На этой неделе онлайн-журнал Sreda публикует письмо куратора и советника по культуре при посольстве Швеции в России Марии Линд. Это ответ на приглашение, которое направлено из далекого будущего от лица Института овладения временем и содержит просьбу прокомментировать ситуацию в связи с демонстрацией результатов работы ТЕНЕТ — самообучающейся системы, исследующей «предысторию человеческого искусства», — на персональной выставке Арсения Жиляева «Будни распознавателя образов» (ММОМА, 25 июня — 19 сентября 2021 года).
Москва, 24 апреля 2021 года
Спасибо за приглашение прокомментировать для Института овладения временем ситуацию с человеческим искусством и его историей в том контексте, в котором я сейчас нахожусь. В приглашении я заметила определенный интерес к художественным институциям, платформам, каналам, инфраструктуре и, что самое важное, — музеям. Я затрону этот аспект, а также добавлю кое-что о роли художника (в единственном числе).
Я хочу поделиться с вами рядом наблюдений, накопленных за последние восемь месяцев, что я нахожусь в столице Российской Федерации. Связаны ли между собой эти наблюдения, как и почему — решать вам.
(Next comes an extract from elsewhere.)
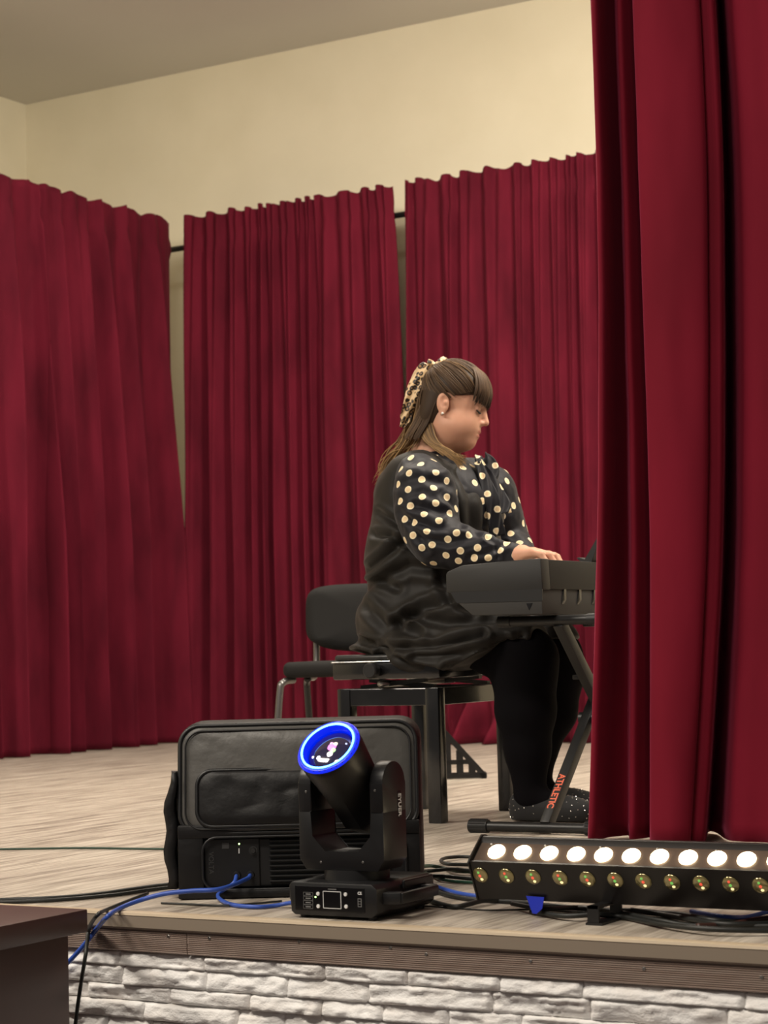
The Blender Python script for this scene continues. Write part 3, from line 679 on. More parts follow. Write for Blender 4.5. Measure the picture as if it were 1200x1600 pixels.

Не думаю, что хоть в одном из них задействован синдром Стендаля. Однако у некоторых читателей они могут вызвать ощущение дежавю. По крайней мере, у меня они определенно его вызвали. Я буду рада при случае подробнее остановиться на этих наблюдениях и прокомментировать их для вас — вживую или на экране. Они кажутся мне очень характерными для своего места и времени. Мне любопытно узнать ваши мысли по поводу моих наблюдений и, возможно, получить комментарий с вашей стороны!
Мое первое наблюдение состоит в том, что современное искусство кажется особенно оживленным в регионах, находящихся вдали от сильных мира сего. Новосибирск, Владикавказ, Краснодар — лишь некоторые примеры городов со своими художественными сценами и центрами, развивающими оригинальные институциональные программы. В других городах скорее преобладает самоорганизация, как в Томске, где сестры Сарычевы работают в дуэте под названием «18:22». Их остроумные и дерзкие интервенции в заброшенных зданиях и на улицах часто оставляют после себя следы из розовых объектов. Похожий пример взятия-дела-в-общие-руки мы находим в Нижнем Новгороде с его собственной традицией стрит-арта. На самом деле этот стрит-арт гораздо сложнее и изощреннее, чем обычное граффити, и включает в себя взаимодействие с жильцами и соседями тех деревянных домов, что разрисовывают художники. Неудивительно, что некоторые из участников этой стрит-арт-сцены вот-вот откроют свой комплекс мастерских, основанный на принципах сотрудничества.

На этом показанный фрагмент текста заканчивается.